そんなウッチャンこと内村光良が、映画界進出のきっかけにもなったであろうデビュー作品は、1992年に公開されたコメディ映画「七人のおたく cult seven」だった。ウッチャンナンチャン2人によるダブル主演で、今では伝説にもなっている作品。
この映画を今振り返ると、ツッコミどころも満載でかなり強引なストーリーの作品だったが、当時はこの作品でウッチャンナンチャンとして日本アカデミー賞の「新人俳優賞」を受賞している。
「格闘技おたく」を演じた内村光良
内村光良の役は、「格闘技おたく」という設定。今よりもかなりマッチョな身体で、自ら本格的なアクションも取り入れるという熱の入れようだった。
スタントなしで撮影し、壁を蹴って宙返りをするなどの派手なアクションシーンは、ウッチャンの大きなアピールポイント。ジャッキー・チェンに憧れていることでも知られていたウッチャンは、それこそ実際にも「ジャッキーチェン・おたく」だったのかも知れない。
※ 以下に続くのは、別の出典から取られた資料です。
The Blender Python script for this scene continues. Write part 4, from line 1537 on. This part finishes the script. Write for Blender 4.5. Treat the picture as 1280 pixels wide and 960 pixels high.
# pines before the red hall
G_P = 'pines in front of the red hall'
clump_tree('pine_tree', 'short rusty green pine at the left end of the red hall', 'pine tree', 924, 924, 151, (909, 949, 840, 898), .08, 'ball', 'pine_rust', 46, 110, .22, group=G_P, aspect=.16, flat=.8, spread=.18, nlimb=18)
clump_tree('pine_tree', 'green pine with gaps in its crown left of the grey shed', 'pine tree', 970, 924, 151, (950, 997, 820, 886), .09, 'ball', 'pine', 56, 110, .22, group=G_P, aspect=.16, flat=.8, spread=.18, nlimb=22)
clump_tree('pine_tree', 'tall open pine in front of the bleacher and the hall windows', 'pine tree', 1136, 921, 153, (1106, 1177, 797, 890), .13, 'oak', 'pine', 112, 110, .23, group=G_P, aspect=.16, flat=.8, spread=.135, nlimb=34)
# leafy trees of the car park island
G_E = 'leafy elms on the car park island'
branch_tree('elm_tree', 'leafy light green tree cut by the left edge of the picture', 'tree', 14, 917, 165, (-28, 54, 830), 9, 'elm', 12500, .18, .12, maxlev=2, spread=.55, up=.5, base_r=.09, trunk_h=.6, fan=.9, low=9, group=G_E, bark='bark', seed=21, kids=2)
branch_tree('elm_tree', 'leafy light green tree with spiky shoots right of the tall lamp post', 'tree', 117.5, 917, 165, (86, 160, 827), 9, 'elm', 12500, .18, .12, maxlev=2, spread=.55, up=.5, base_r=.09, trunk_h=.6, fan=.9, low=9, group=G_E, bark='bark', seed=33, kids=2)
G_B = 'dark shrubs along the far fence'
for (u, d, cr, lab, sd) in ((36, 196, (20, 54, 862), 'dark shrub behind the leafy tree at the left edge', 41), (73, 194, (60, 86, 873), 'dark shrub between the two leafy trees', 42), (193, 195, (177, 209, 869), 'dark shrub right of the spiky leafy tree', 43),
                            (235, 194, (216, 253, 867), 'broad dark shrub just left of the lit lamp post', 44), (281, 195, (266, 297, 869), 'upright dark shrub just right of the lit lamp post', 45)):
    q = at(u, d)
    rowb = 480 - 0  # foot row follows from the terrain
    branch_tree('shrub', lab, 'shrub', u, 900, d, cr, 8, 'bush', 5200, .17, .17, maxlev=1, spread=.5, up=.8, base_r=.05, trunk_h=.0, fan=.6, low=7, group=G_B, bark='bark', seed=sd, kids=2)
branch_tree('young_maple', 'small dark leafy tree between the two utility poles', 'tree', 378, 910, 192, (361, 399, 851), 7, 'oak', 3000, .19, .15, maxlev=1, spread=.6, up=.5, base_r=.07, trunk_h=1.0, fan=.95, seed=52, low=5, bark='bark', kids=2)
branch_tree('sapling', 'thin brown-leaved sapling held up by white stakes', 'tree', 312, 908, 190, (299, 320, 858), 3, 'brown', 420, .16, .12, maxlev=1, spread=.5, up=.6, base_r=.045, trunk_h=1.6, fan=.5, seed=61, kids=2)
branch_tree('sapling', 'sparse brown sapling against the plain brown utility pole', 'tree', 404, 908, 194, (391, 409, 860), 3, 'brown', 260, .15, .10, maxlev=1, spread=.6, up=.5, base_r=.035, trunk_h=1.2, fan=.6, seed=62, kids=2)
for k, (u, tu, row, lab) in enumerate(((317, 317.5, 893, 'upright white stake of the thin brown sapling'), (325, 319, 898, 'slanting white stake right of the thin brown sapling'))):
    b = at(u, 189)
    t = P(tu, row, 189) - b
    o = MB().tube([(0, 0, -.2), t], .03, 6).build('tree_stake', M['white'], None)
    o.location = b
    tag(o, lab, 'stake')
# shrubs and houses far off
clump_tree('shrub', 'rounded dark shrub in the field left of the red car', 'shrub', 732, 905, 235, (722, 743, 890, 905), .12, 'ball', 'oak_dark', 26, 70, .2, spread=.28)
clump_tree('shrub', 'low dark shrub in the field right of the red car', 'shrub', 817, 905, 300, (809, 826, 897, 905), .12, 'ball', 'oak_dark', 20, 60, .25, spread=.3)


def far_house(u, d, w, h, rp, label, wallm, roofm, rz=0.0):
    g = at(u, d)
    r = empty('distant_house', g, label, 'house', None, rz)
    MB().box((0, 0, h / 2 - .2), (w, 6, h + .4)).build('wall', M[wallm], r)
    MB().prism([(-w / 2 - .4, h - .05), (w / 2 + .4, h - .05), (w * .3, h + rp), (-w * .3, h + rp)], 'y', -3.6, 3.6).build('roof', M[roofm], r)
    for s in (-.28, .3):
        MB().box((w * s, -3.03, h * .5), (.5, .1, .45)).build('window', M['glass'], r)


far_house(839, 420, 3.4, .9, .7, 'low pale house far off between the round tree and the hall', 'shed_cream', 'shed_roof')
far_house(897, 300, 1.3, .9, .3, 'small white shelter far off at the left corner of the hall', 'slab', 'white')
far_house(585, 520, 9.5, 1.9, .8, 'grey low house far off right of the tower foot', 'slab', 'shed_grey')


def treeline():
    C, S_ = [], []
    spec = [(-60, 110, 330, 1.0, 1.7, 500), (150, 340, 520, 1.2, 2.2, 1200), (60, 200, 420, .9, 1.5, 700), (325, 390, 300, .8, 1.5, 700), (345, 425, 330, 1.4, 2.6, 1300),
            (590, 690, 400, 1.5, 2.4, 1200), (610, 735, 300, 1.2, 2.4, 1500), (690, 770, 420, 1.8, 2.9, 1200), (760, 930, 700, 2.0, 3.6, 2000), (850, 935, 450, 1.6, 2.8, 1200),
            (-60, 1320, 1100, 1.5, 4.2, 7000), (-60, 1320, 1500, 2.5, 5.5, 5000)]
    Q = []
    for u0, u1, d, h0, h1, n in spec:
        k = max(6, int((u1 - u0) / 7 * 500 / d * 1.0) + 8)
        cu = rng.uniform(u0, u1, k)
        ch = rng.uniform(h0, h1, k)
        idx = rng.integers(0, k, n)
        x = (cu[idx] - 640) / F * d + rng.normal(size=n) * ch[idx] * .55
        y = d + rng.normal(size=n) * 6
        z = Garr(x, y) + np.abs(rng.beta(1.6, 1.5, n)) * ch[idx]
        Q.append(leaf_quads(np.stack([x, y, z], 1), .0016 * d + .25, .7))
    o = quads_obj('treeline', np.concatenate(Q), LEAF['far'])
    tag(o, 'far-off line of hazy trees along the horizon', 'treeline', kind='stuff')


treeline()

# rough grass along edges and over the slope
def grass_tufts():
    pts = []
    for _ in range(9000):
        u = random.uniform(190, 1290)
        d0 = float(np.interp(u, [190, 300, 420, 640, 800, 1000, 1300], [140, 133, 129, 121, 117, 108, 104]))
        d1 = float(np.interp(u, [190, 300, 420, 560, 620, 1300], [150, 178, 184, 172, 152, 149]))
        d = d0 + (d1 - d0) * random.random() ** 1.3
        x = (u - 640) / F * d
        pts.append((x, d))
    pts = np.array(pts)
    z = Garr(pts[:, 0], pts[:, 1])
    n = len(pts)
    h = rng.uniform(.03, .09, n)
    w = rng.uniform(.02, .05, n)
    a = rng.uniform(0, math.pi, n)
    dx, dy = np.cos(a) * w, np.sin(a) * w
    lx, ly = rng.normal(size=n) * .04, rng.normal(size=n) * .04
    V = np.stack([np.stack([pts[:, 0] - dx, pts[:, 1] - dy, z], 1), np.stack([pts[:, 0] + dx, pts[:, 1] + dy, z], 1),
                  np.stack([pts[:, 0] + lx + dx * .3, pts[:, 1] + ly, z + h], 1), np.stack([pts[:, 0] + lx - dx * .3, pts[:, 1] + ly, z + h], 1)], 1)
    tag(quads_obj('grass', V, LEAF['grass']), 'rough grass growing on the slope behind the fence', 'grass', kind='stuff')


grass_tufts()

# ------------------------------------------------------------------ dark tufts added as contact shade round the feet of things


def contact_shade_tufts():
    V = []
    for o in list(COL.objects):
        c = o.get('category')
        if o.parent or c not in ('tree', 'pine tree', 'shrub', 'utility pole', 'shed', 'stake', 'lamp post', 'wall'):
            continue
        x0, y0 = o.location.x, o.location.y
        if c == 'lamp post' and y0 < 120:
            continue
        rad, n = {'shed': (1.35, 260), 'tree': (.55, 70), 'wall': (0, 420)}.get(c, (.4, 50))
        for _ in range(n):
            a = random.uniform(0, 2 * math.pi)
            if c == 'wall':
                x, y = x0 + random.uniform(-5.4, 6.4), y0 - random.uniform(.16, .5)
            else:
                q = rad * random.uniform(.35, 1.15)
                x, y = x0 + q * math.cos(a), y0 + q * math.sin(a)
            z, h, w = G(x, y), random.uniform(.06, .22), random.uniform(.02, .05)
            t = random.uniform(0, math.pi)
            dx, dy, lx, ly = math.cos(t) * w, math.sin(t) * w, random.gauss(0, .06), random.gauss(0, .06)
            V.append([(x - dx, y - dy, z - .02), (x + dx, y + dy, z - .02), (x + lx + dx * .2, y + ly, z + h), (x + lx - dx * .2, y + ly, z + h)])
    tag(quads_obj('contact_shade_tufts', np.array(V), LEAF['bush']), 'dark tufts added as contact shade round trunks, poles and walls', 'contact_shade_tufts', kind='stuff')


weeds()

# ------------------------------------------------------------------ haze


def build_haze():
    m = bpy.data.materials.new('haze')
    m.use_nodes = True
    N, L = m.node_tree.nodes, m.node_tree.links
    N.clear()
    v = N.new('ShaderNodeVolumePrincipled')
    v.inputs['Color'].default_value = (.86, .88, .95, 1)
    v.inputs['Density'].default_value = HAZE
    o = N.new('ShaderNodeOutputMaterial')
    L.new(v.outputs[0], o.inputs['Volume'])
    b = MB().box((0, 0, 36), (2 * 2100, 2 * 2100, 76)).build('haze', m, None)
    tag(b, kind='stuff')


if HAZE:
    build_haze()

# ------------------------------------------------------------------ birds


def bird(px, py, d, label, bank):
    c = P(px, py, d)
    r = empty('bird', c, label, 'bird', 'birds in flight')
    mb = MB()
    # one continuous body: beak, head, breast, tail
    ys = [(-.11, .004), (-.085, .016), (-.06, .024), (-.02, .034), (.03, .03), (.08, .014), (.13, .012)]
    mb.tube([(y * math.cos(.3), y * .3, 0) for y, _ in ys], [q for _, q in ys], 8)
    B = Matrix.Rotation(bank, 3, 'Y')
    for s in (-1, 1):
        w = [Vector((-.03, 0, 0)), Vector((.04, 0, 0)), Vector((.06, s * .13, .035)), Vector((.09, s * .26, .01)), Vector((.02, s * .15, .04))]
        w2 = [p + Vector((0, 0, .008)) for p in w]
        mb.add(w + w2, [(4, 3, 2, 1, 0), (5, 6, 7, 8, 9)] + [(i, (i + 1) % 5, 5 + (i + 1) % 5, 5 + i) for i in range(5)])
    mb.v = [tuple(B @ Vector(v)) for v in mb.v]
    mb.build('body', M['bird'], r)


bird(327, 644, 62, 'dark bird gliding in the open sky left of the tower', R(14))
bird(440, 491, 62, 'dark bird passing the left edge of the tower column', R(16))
一方ナンチャンこと南原は、いわゆるミリタリーおたくの役だった。
江口洋介や山口智子も出演!
さらに、この作品で他にも意外なキャストとしては、江口洋介の「パソコンおたく」、武田真治の「アイドルおたく」……そして当時のイケイケのボディコンに身を包んだ山口智子は「レジャーおたく」という意味不明の役で、この作品が映画初出演だった。
今にして思えば、それらの後に主役級になっていく役者たちをおたくキャラとして使ってしまうという、破天荒な映画だった。
しかし、「おたく」というワードがまだ世間で今ほど一般的になっていなかった時代、「おたく」 (当時はオタッキーとも呼ばれてしまった)という存在の認知度を上げたという点で、この映画の功績は大きいだろう。
この「七人のおたく」では、おたく評論家として名を馳せていた宅八郎氏も取材協力者としてクレジットされていた。
今では誰もが口にする「おたく文化」、その黎明期の様子にいちはやく目につけ、当時の何気ない「おたく」シーンが垣間見えたりもする「七人のおたく」。